Nope, the ammo mass is entirely ammo or nearly so. Any of the feed mechanism is accounted for in the weapon's mass.
8 shots per ton is a balance mechanism. There is some give on the construction statistics.
Take Arrow IV for example, its a 15 ton launcher plus 5 shots per ton, yet normally depicted as a 5 shot 16 ton missile launcher, rarely with more ammo than that. Most set ups don't even have a feed mechanism, just five tubes, all full.
Arrow technology possibly varies, the Capcon uses over big rockets on a simpler firing rail in the Catapult, Clan Wolf might use more compact rockets in a more complex mechanism in the Naga. It amalgamates into the same thing.
Or how about vehicle design, the engine mass is for the engine, foot down on canon there, and the transmission is made of thin air. The additional mass for tracks is calculated indirectly through modifiers to engine mass in suspension levels, and this value is further diluted if the vehicle has a fusion engine, which presumably doesnt effect transmission mass much. Consequently it is wrong to take anything other than a holistic approach.
Back to the gauss rifle for a further explanation. If a guass rifle is arm mounted with torso mounted ammo the ammo feed will weigh more and take more space than if the ammo magazine was in the arm adjacent to the gauss rifle. however this mass is amalgamated and simplified and it works as is. By it also means that you have to accept that the mass of the weapon and its ammo is the mass of the weapon and its ammo and it might not be possible to subdivide this down. With so many variables to add we cannot just take the mass of a ton of gauss ammo and divide it by eight to get an estimate of shot mass. Place that ammo two locations away from the weapon and it might take a sizable proportion of the tons allocation for additional feed mechanism to get there.

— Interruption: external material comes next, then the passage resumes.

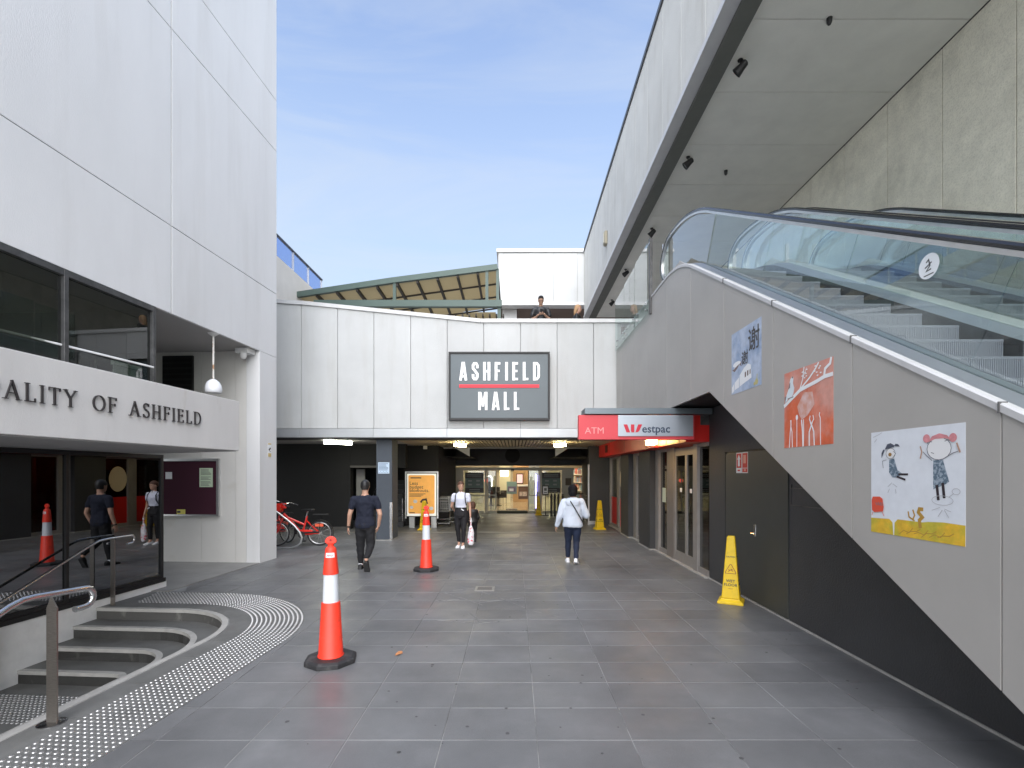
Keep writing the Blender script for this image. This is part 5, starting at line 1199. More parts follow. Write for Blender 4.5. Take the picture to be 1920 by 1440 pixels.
# 2 orange with branch and tools
m_p2 = mat('poster_orange', (.62, .30, .24), .7, col2=(.66, .13, .05), c2pos=(.42, .60), c2s=2.2, var=.12, vs=9)
t, M_, w_, h_ = poster('orange red painted poster with a white bird on a branch above hand tools', 1471, 1563, 2.775, 2.045, m_p2)
flat(t, M_, 'wash', mat('poster_wash', (.70, .52, .50), .8, col2=(.62, .30, .22), c2pos=(.4, .6), c2s=6), [[(.30, .52), (.45, .68), (.62, .66), (.66, .50), (.52, .38), (.40, .34), (.34, .42)]], [], w_, h_)
flat(t, M_, 'branch', m_paper, [], [([(0, .56), (.18, .64), (.36, .72), (.52, .745), (.7, .77), (.85, .80), (1, .80)], .045), ([(.36, .73), (.42, .85), (.45, 1.0)], .018), ([(.38, .74), (.56, .84), (.68, .93), (.74, .99)], .022), ([(.84, .80), (.86, .89), (.95, .93), (.97, 1.0)], .035), ([(.42, .85), (.47, .93), (.5, .98)], .008)], w_, h_)
flat(t, M_, 'leaf', m_paper, [ell(.46+.05*math.sin(k*2.3), .86+.016*k, .018, .008, 8, k) for k in range(7)]+[ell(.72+.06*math.sin(k*1.7), .84+.02*k, .018, .009, 8, k) for k in range(7)], [], w_, h_)
flat(t, M_, 'bird', mat('bird_white', (.68, .74, .78), .7), [[(.03, .60), (.06, .70), (.10, .76), (.13, .84), (.15, .90), (.19, .93), (.22, .92), (.22, .89), (.21, .84), (.24, .77), (.22, .70), (.17, .655), (.10, .645)]], [], w_, h_)
flat(t, M_, 'bird_marking', mat('bird_dark', (.20, .17, .17), .7), [ell(.2, .915, .016, .012), [(.10, .77), (.13, .84), (.15, .86), (.145, .79)], [(.03, .60), (.02, .68), (.06, .69)]], [([(.09, .65), (.22, .66)], .012)], w_, h_)
flat(t, M_, 'tool', m_paper, [ell(.30, .38, .025, .035)], [([(.13, 0), (.15, .2), (.17, .30), (.16, .36)], .016), ([(.2, 0), (.19, .2), (.165, .28), (.17, .36)], .016), ([(.30, .0), (.30, .36)], .012), ([(.43, .0), (.42, .2), (.40, .34)], .022), ([(.44, .0), (.445, .2), (.44, .34)], .016), ([(.56, 0), (.56, .17), (.59, .23), (.62, .29)], .02), ([(.66, 0), (.65, .17), (.62, .23), (.58, .29)], .02), ([(.59, .28), (.565, .33), (.58, .37)], .014), ([(.61, .28), (.65, .32), (.635, .37)], .014), ([(.78, .0), (.775, .32), (.755, .36), (.765, .39)], .013)], w_, h_)
# 3 white with two drawn girls and a yellow band
m_p3 = mat('poster_white', (.68, .71, .75), .75, var=.04, vs=12)
t, M_, w_, h_ = poster('white drawn poster with two girls, a red television and a yellow band along the bottom', 1634, 1811, 2.10, 1.365, m_p3)
m_ye = mat('ochre_band', (.70, .43, .03), .7, col2=(.50, .42, .04), c2pos=(.42, .6), c2s=7, var=.15, vs=18)
flat(t, M_, 'band', m_ye, [[(0, 0), (0, .14), (.23, .15), (.27, .12), (.28, .0)], [(.29, 0), (.295, .12), (.33, .155), (.6, .155), (.66, .165), (.8, .175), (1, .17), (1, 0)]], [], w_, h_)
m_oc = mat('ochre_dark', (.42, .24, .04), .7)
flat(t, M_, 'curl', m_oc, [], [([(.58, .1), (.57, .17), (.60, .20), (.56, .24), (.57, .27), (.61, .27)], .032), ([(.52, .16), (.46, .19), (.45, .24)], .014), ([(.50, .17), (.52, .21), (.50, .26)], .014)]+[([(.35+.08*i, .02+.01*(i % 3)), (.40+.08*i, .06), (.46+.08*i, .045+.02*(i % 2)), (.5+.08*i, .09)], .006) for i in range(6)], w_, h_)
m_bd = mat('dress_check', (.10, .15, .20), .8, col2=(.30, .36, .42), c2pos=(.48, .55), c2s=60)
flat(t, M_, 'dress', m_bd, [[(.71, .70), (.80, .71), (.86, .52), (.83, .50), (.71, .45)], [(.23, .72), (.29, .73), (.33, .62), (.38, .59), (.34, .55), (.27, .55), (.23, .60)]], [], w_, h_)
m_ink = mat('pencil', (.16, .16, .18), .8); m_lite = mat('pencil_light', (.42, .42, .44), .8)
flat(t, M_, 'leg', mat('ink_black', (.03, .02, .025), .8), [], [([(.745, .49), (.76, .36)], .025), ([(.80, .51), (.815, .38)], .025), ([(.34, .58), (.45, .58)], .018), ([(.32, .56), (.42, .53)], .018)], w_, h_)
flat(t, M_, 'head', mat('face_white', (.74, .74, .74), .8), [ell(.765, .80, .115, .095), ell(.25, .78, .055, .05)], [], w_, h_)
flat(t, M_, 'outline', m_ink, [], [(ell(.765, .80, .115, .095), .005), (ell(.25, .78, .055, .05), .004), ([(.65, .85), (.67, .865), (.70, .862)], .006), ([(.82, .86), (.85, .87), (.88, .86)], .006), ([(.69, .77), (.72, .76)], .005), ([(.70, .70), (.64, .75), (.61, .78)], .005), ([(.82, .72), (.90, .76), (.94, .77)], .005), ([(.28, .74), (.31, .78), (.28, .8)], .004), ([(.2, .72), (.15, .71), (.16, .64)], .004)], w_, h_)
flat(t, M_, 'hat', mat('hat_pink', (.60, .24, .26), .8, var=.2, vs=30), [[(.66, .86), (.70, .91), (.77, .93), (.84, .91), (.88, .87), (.82, .885), (.73, .885)], ell(.645, .895, .035, .037), ell(.895, .885, .035, .037)], [], w_, h_)
flat(t, M_, 'hat', mat('hat_navy', (.07, .08, .11), .8), [[(.18, .82), (.21, .87), (.25, .88), (.29, .86), (.295, .84)], [(.29, .85), (.31, .87), (.34, .865), (.36, .84)], [(.14, .79), (.16, .82), (.18, .82), (.155, .77), (.14, .74)]], [], w_, h_)
flat(t, M_, 'mouth', mat('mouth_brown', (.30, .17, .05), .8), [ell(.245, .77, .02, .018)], [], w_, h_)
flat(t, M_, 'sketch', m_lite, [], [(ell(.80, .36, .10, .04), .004), (ell(.925, .44, .035, .025), .004), ([(.86, .39), (.9, .42)], .005), ([(.78, .30), (.70, .27)], .004), ([(.80, .28), (.76, .22)], .005), ([(.82, .28), (.86, .22)], .005), ([(.82, .29), (.88, .27)], .004), ([(.27, .5), (.22, .46)], .005), ([(.28, .49), (.33, .46)], .005), ([(.24, .44), (.22, .40)], .005), ([(.31, .44), (.32, .4)], .005), ([(.03, .95), (.10, .97), (.15, .99)], .004), ([(.08, .93), (.05, .90)], .005)], w_, h_)
flat(t, M_, 'carrot', mat('carrot', (.45, .28, .2), .8), [], [([(.585, .83), (.60, .78), (.585, .72)], .012), ([(.93, .84), (.96, .76)], .014)], w_, h_)
flat(t, M_, 'television', mat('tv_red', (.66, .08, .04), .7), [[(.02, .22), (.015, .32), (.03, .355), (.12, .36), (.155, .34), (.17, .26), (.16, .215), (.05, .20)]], [([(.03, .2), (.02, .17)], .005), ([(.15, .21), (.175, .17)], .005)], w_, h_)
flat(t, M_, 'screen', m_paper, [[(.055, .245), (.055, .32), (.14, .33), (.148, .25), (.10, .235)]], [], w_, h_)
text('lettering', 'VARI', m_ink, M_ @ Matrix.Translation((.063*w_, .27*h_, .0065)), .036, t, ext=.0001)

# ------------------------------------------------------------------ traffic bollards
def bollard(label, x, y, rot):
    t = thing('traffic_bollard', label, 'traffic bollard', (x, y, 0), rot, 'orange traffic bollards on the paving', local=True)
    o8 = lambda r: [(r*math.cos(math.pi/8+k*math.pi/4)*1.0, r*math.sin(math.pi/8+k*math.pi/4)) for k in range(8)]
    mb = MB(); a, b = o8(.245), o8(.215); vs = [(x_, y_, 0) for x_, y_ in a]+[(x_, y_, .042) for x_, y_ in a]+[(x_, y_, .058) for x_, y_ in b]
    mb.add(vs, [(i+8*l, (i+1)%8+8*l, (i+1)%8+8*l+8, i+8*l+8) for l in (0, 1) for i in range(8)]+[tuple(range(16, 24)), tuple(range(8))[::-1]])
    part('base', mb, m_rubber, t, bevel=.006)
    part('body', MB().lathe([(.0, .05), (.118, .055), (.121, .065), (.113, .08), (.086, .565), (.083, .572), (.070, .574)], n=28), m_orange, t, smooth=True)
    part('reflective_band', MB().lathe([(.0745, .570), (.0665, .838)], n=28), mat('reflective', (.66, .69, .73), .35, bump=.1, bs=300), t, smooth=True)
    part('top_section', MB().lathe([(.064, .836), (.072, .838), (.0725, .848), (.052, 1.065), (.048, 1.085), (.036, 1.095), (.028, 1.10), (.027, 1.115), (.03, 1.125)], n=28), m_orange, t, smooth=True)
    mb = MB(frame((0, .014, 1.125), (1, 0, 0))); mb.prism([(-.03, 0), (.03, 0), (.05, .012), (.053, .03), (.045, .05), (.028, .066), (0, .073), (-.028, .066), (-.045, .05), (-.053, .03), (-.05, .012)], 0, .028)
    part('grip', mb, m_orange, t, bevel=.006)
    part('grip_hole', MB(frame((0, -.0142, 1.16), (1, 0, 0))).prism([(.012*math.cos(k*.785), .012*math.sin(k*.785)) for k in range(8)], .0, .001), mat('hole_red', (.3, .01, .01), .6), t)
    mb = MB()
    n = 8; vs = []
    for zz_, rr_ in ((1.0, .0582+.001), (1.045, .0536+.0015)):
        for k in range(n+1): a_ = -math.pi/2-.75+1.5*k/n; vs.append((rr_*math.cos(a_), rr_*math.sin(a_), zz_))
    mb.add(vs, [(k, k+1, n+2+k, n+1+k) for k in range(n)]); lb2 = part('sticker', mb, m_paper, t, smooth=True)
    mb = MB(frame((0, -.0605, 1.0), (1, 0, 0))); mb.stroke([(-.03, .012), (-.02, .03), (-.008, .014), (0, .032), (.01, .014), (.03, .03)], .005, 0, .0015); part('print', mb, m_redmat, lb2)
bollard('near orange bollard with a white band, front left on the paving', -1.757, 4.74, .22)
bollard('far orange bollard in front of the orange advertisement', -1.64, 9.2, .1)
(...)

If this is not enough consider a targeting computer. Why would a targeting computer for a gauss rifle weigh more than one for a small laser, its software right? On a computer board in the main control hardware. targeting computer might cost a lot but its mass is negligible, however the targeting computers mass comes from the fine control waldos it uses to auto correct aim for you which will weigh more to zero in a gauss rifle for target assist more than it would for a small laser. We could accurately consider a targeting computer as a 0 mass 0 critical slot component in the head, but with additional mass in fine adjustment waldos all over the mech, but we call it all 'targeting computer'.